### Directions for this task
Give the count of lines in the data that include the string "from", with no added remarks.

********

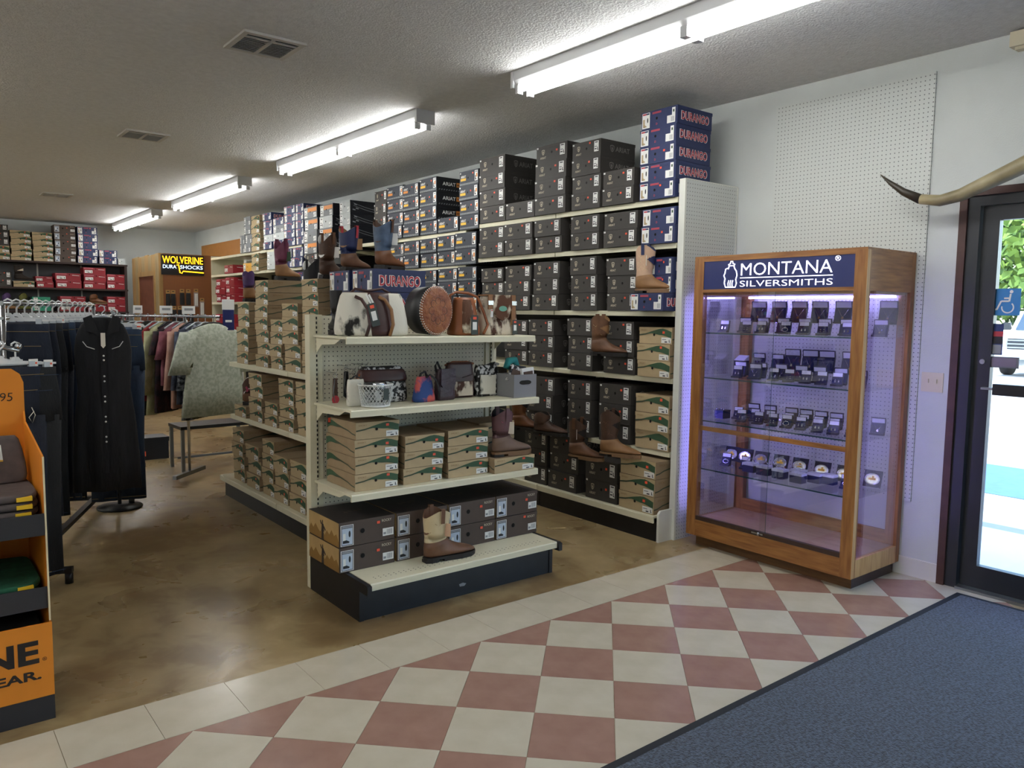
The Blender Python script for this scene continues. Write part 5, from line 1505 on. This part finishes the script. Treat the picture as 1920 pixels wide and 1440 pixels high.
# low arm with black jeans, ball studs
la = empty('waterfall_arm', (.40, 4.62, 0), .0, 'sloping chrome arm with ball studs near the orange display', 'clothes rack')
MB().tube([(-.35, .1, 1.36), (.0, .0, 1.33), (.08, -.02, 1.31)], .012, 'chrome', 8).build('arm_bar', la)
for i in range(6): MB().lathe([(0, -.018), (.013, -.013), (.018, 0), (.013, .013), (0, .018)], (-.25 + .065 * i, .07 - .018 * i, 1.372 - .008 * i), 'chrome', 10).build('ball_stud', la)
MB().tube([(-.35, .1, .0), (-.35, .1, 1.37)], .015, 'chrome', 8).build('upright', la)
MB().lathe([(0, 0), (.18, 0), (.18, .015), (0, .02)], (-.35, .1, 0), 'black_plastic', 16).build('foot', la)
for i in range(5):
    hang_jeans(.46 - .07 * i, 4.60 + .02 * i - .05 * (i % 2), 1.335 + .007 * i, .30 + uni(-.04, .04), 'denim_black' if i % 2 == 0 else 'denim_dark', 1.10, f'black jeans, {ORD[i]} from the tip of the ball stud arm', i < 3)
# black shirt dress
dr = empty('shirt_dress', (.955, 5.12, 0), -.17, 'long sleeveless black western dress with white snaps', 'dress')
M('dress_black', '#15161a', .85, var=.25, scale=12, bump=.4, bscale=30, stretch=(2, 2, .5))
prof = [(.185, .045, .44), (.18, .045, .62), (.165, .045, .85), (.14, .04, 1.05), (.148, .045, 1.18), (.152, .045, 1.28), (.142, .04, 1.355), (.128, .034, 1.40), (.112, .03, 1.432), (.08, .026, 1.458), (.045, .024, 1.475)]
MB().loft([ring_cloth(w, t, z + (.015 * math.sin(3) if False else 0), 1.2 if z < 1 else .35, .7) for w, t, z in prof], 'dress_black').build('dress_body', dr)
for s in (-1, 1): MB().prism([(s * .012, 1.36), (s * .055, 1.49), (s * .10, 1.47), (s * .085, 1.395), (s * .05, 1.385)], -.062, -.048, 1, 'dress_black').build('collar', dr)
MB().box(-.014, .014, -.060, -.048, .55, 1.38, 'dress_black').build('placket', dr)
sn_ = MB().lathe([(0, 0), (.006, 0), (.005, .003), (0, .004)], (0, 0, 0), 'white_print', 8).mesh('snap')
for k, z in enumerate((1.28, 1.255, 1.16, 1.13, 1.04, 1.01, .92, .89, .80, .77)):
    inst('snap', sn_, dr, (.0, -.0605, z - .03)).rotation_euler = (PI / 2, 0, 0)
for s in (-1, 1): MB().tube([(s * .105, -.052, 1.335), (s * .085, -.057, 1.305), (s * .045, -.06, 1.29)], .0024, 'white_print', 5).build('piping_smile', dr)
MB().prism([(-.012, 1.31), (0, 1.295), (.012, 1.31), (.012, 1.385), (-.012, 1.385)], -.066, -.064, 1, 'tag_paper').build('price_tag', dr)
MB().tube([(0, 0, 1.475), (0, 0, 1.50), (.016, 0, 1.518), (.012, 0, 1.54), (-.006, 0, 1.546), (-.016, 0, 1.535)], .004, 'hanger_clear', 6).tube([(-.11, 0, 1.45), (0, 0, 1.485), (.11, 0, 1.45)], .006, 'hanger_clear', 6).build('hanger', dr)
# blouse rack
rb = empty('blouse_rack', (1.81, 7.45, 0), .78, 'low clothes rack packed with blouses beside the gondola', 'clothes rack')
MB().tube([(0, -.62, 1.465), (0, .62, 1.465)], .012, 'chrome', 8).build('rail', rb)
for s in (-1, 1):
    MB().tube([(0, s * .3, .06), (0, s * .3, 1.46)], .013, 'chrome', 8).build('upright', rb)
    MB().box(-.25, .25, s * .3 - .018, s * .3 + .018, .04, .075, 'steel').build('foot', rb)
MB().tube([(0, -.6, 1.465), (-.11, -.63, 1.465)], .008, 'chrome', 8).build('face_out_arm', rb)
BC = [('blouse_sage', '#b4beac', '#d0d6c8'), ('blouse_olive', '#3f4020', '#50502c'), ('blouse_plaid', '#222733', '#8d93a0'), ('blouse_stripe', '#32384a', '#555c70'), ('blouse_peach', '#b98f80', '#caa294'), ('blouse_rose', '#7c4450', '#8f5562'), ('blouse_ink', '#1b1820', '#3a2128'), ('blouse_lime', '#a4a57e', '#b8b894'), ('blouse_crimson', '#7c1d24', '#952a30'), ('blouse_moss', '#23271d', '#33382b'), ('blouse_brick', '#8e2d20', '#a33c2c'), ('blouse_black', '#141417', '#1d1d21'), ('blouse_bronze', '#4d4030', '#6a5a45'), ('blouse_lilac', '#8d8698', '#a29cab'), ('blouse_teal', '#33464f', '#4d646c'), ('blouse_cream', '#a59f88', '#bab49e'), ('blouse_slate', '#2e3640', '#445060')]
CW = ['pale sage patterned', 'olive green', 'black and white plaid', 'navy striped', 'peach', 'dusty rose', 'black and red striped', 'pale lime', 'crimson lace', 'dark moss printed', 'brick red', 'black', 'bronze printed', 'lilac', 'teal', 'cream printed', 'slate blue']
for nm, a, b in BC: M(nm, a, .85, hex2=b, scale=38 if 'sage' in nm or 'plaid' in nm else 14, ramp=(.42, .58), bump=.3, bscale=60)
HS = MB().tube([(0, 0, -.05), (0, 0, -.02), (.016, 0, -.004), (.014, 0, .012), (0, 0, .018), (-.014, 0, .01)], .004, 'hanger_clear', 6).tube([(-.19, 0, -.105), (-.05, 0, -.055), (0, 0, -.05), (.05, 0, -.055), (.19, 0, -.105)], .007, 'hanger_clear', 6).mesh('shirt_hanger')
HB = MB().tube([(0, 0, -.05), (0, 0, -.02), (.016, 0, -.004), (.014, 0, .012), (0, 0, .018), (-.014, 0, .01)], .004, 'steel', 6).tube([(-.19, 0, -.105), (-.05, 0, -.055), (0, 0, -.05), (.05, 0, -.055), (.19, 0, -.105)], .008, 'black_plastic', 6).mesh('shirt_hanger')
for i, ((nm, _, _), word) in enumerate(zip(BC, CW)):
    t = -.55 + i * .068
    x, y = 1.81 - math.sin(.78) * t, 7.45 + math.cos(.78) * t
    if i == 0: x, y = x - .03, y - .12
    ln = (.86, .88, .9, .76, .80, .60, .84, .86, .74, .88, .62, .85, .7, .62, .6, .58, .6)[i]
    rz = .78 + (-.55 if i == 0 else uni(-.05, .05))
    o = empty('blouse', (x, y, 1.465), rz, f'{word} blouse, {ORD[i]} from the near end of the blouse rack', 'blouse', 'blouses on the low rack')
    wid = .262 if i == 0 else .215
    pr = [(wid * 1.18, .035, -ln), (wid * 1.1, .035, -ln * .75), (wid * 1.0, .035, -ln * .5), (wid * .98, .035, -.25), (wid * .95, .033, -.16), (wid * .86, .03, -.118), (wid * .5, .026, -.08), (.05, .022, -.058)]
    MB().loft([ring_cloth(w, tt, z, 1.1 if z < -.3 else .5, i * 1.3) for w, tt, z in pr], nm).build('blouse_body', o)
    for s in (-1, 1):
        sl = (.36, .30, .5, .5, .5, .24, .2, .55, .55, .24, .24, .5, .3, .5, .3, .5, .3)[i]
        w0 = .075 if i else .10
        MB().loft([[(s * (wid * lerp(.86, 1.22, f)) + cx_ * s, cy_, lerp(-.13, -.13 - sl, f)) for cx_, cy_ in [(w0 * (.85 + .2 * f) * math.cos(2 * PI * k / 14), .032 * math.sin(2 * PI * k / 14) + .006 * math.sin(k * 2 + f * 5)) for k in range(14)]] for f in (0, .3, .65, 1)], nm).build('sleeve', o)
    h = inst('shirt_hanger', HS if i % 3 else HB, None, (x, y, 1.467), rz)
    tag(h, f'hanger of the {word} blouse', 'hanger', 'hangers on the low rack')
for k, (x, y, rz) in enumerate(((1.70, 7.56, .7), (1.89, 7.37, .3), (2.04, 7.22, .2))):
    tag(MB().box(-.06, .06, -.002, .002, .0, .07, 'white_print').fy(-.04, .04, .03, .05, -.0026, 'grey_print').build('size_card', None, (x, y, 1.488), rz), f'white size card on the blouse rack rail, {ORD[k]} along', 'card', 'size cards')
tag(MB().box(-.05, .05, -.004, .004, -.12, .06, 'sign_navy').fy(-.03, .03, -.05, -.03, -.0046, 'white_print').box(-.055, .055, -.003, .003, .06, .15, 'white_print').build('sign_card', None, (2.30, 6.95, 1.47), .1), 'blue and white sign card at the near end of the blouse rack', 'card')
# low bench under the blouses
bn = empty('metal_bench', (2.38, 7.75, 0), .05, 'low dark metal bench frame under the hanging blouses', 'bench')
MB().box(-.35, .35, -.18, .18, .40, .43, 'black_plastic').build('seat', bn)
for s in (-1, 1):
    for q in (-1, 1): MB().box(s * .33 - .015, s * .33 + .015, q * .16 - .015, q * .16 + .015, 0, .40, 'steel').build('leg', bn)
MB().box(-.33, .33, -.01, .01, .10, .12, 'steel').build('stretcher', bn)
sc_ = MB().box(-.16, .16, -.12, .12, 0, .22, 'black_card').fy(-.14, -.06, .04, .09, -.121, 'orange_sticker').box(-.165, .165, -.125, .125, .18, .225, 'black_card').build('floor_carton', None, (1.98, 8.5, 0))
tag(sc_, 'black carton with orange label on the floor under the blouses', 'box')

# ---------------------------------------------------------------- outside
M('sidewalk', '#b9bcbd', .8, var=.05, scale=2)
M('asphalt', '#8d8b86', .85, var=.12, scale=3, bump=.2, bscale=60)
M('asphalt_blue', '#3f628a', .7, var=.1)
M('kerb', '#7d8184', .8)
pv = struct(MB().box(4.835, 6.35, -12, 14, -.25, -.02, 'sidewalk').build('sidewalk'))
struct(MB().box(6.35, 6.55, -12, 14, -.25, -.03, 'kerb').build('kerb'))
struct(MB().box(6.55, 60, -30, 45, -.3, -.06, 'asphalt').build('parking_lot'))
struct(MB().box(7.8, 9.4, 0, 8, -.06, -.055, 'asphalt_blue').build('blue_band'))  # flat blue-grey band laid across the asphalt
M('truck_white', '#d8dadb', .3)
M('truck_glass', '#2c3a44', .1)
M('rubber', '#141414', .8)
tk = empty('pickup_truck', (24.5, 7.9, -.06), 0, 'white pickup truck parked facing the store beyond the glass door', 'truck')
MB().prism([(0, .55), (0, 1.12), (.1, 1.2), (1.25, 1.28), (1.9, 1.86), (3.2, 1.88), (3.7, 1.3), (5.6, 1.3), (5.6, .55)], -.98, .98, 1, 'truck_white').build('body', tk)
MB().prism([(1.27, 1.30), (1.82, 1.80), (1.80, 1.82), (1.22, 1.31)], -.85, .85, 1, 'truck_glass').build('windshield', tk)
MB().box(-.03, .0, -.6, .6, .78, 1.08, 'black_plastic').build('grille', tk)
for z in (.83, .93, 1.03): MB().box(-.045, -.03, -.6, .6, z - .018, z + .018, 'steel').build('grille_bar', tk)
MB().disc((-.05, 0, .93), .12, 'x', 'decal_navy', 16, .05).build('front_badge', tk)
for s in (-1, 1):
    MB().box(-.03, .02, s * .78 - .16, s * .78 + .16, .85, 1.05, 'chrome').build('headlight', tk)
    MB().box(-.02, .05, s * .97 - .03, s * .97 + .03, .83, 1.0, 'orange_sticker').build('turn_signal', tk)
    MB().box(1.3, 1.42, s * 1.12 - .1, s * 1.12 + .1, 1.3, 1.52, 'black_plastic').build('side_mirror', tk)
    for x in (.95, 4.5):
        w_ = MB().lathe([(0, -.12), (.38, -.12), (.40, -.08), (.40, .08), (.38, .12), (0, .12)], (0, 0, 0), 'rubber', 20).build('wheel', tk, (x, s * .88, .40))
        w_.rotation_euler = (PI / 2, 0, 0)
MB().box(-.12, .02, -1.0, 1.0, .50, .68, 'chrome').build('bumper', tk)
MB().box(-.125, -.12, -.16, .16, .54, .64, 'white_print').build('number_plate', tk)
M('leaf_a', '#3d5a22', .7, hex2='#7f9a3a', scale=.5)
M('leaf_b', '#2f4d26', .7, hex2='#5f8040', scale=.5)
M('bark', '#4a3b2e', .9)
def tree(x, y, h, r, mat, label, n=2600):
    o = empty('tree', (x, y, -.06), 0, label, 'tree', 'trees across the parking lot')
    MB().tube([(0, 0, 0), (.1, .05, h * .3), (0, .1, h * .55)], [.25, .2, .12], 'bark', 8).build('trunk', o)
    m = MB()
    for i in range(n):
        a, b = uni(0, 2 * PI), math.acos(uni(-1, 1))
        rr = r * uni(.55, 1) * (1 + .18 * math.sin(3 * a) * math.sin(4 * b))
        c = Vector((rr * math.sin(b) * math.cos(a), rr * math.sin(b) * math.sin(a), h * .55 + rr * math.cos(b) * h * .5 / r))
        u = Vector((uni(-1, 1), uni(-1, 1), uni(-1, 1))).normalized() * uni(.14, .3)
        v = u.cross(Vector((uni(-1, 1), uni(-1, 1), uni(-1, 1)))).normalized() * u.length * .6
        m.poly([c - u, c - v, c + u, c + v], mat)
    f = m.build('foliage', o)
    f['kind'] = 'stuff'
tree(33, 9.5, 8.5, 3.6, 'leaf_a', 'tall yellow-green leafy tree filling the top of the door glass')
tree(34, 14.5, 8, 3.4, 'leaf_b', 'dark green leafy tree behind the wheelchair decal')
tree(37, 12, 9.5, 4, 'leaf_b', 'dense rear tree between the two nearer trees')
tree(36, 5.5, 8, 3.5, 'leaf_a', 'leafy tree behind the parked white truck')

********

### Response to this exercise
3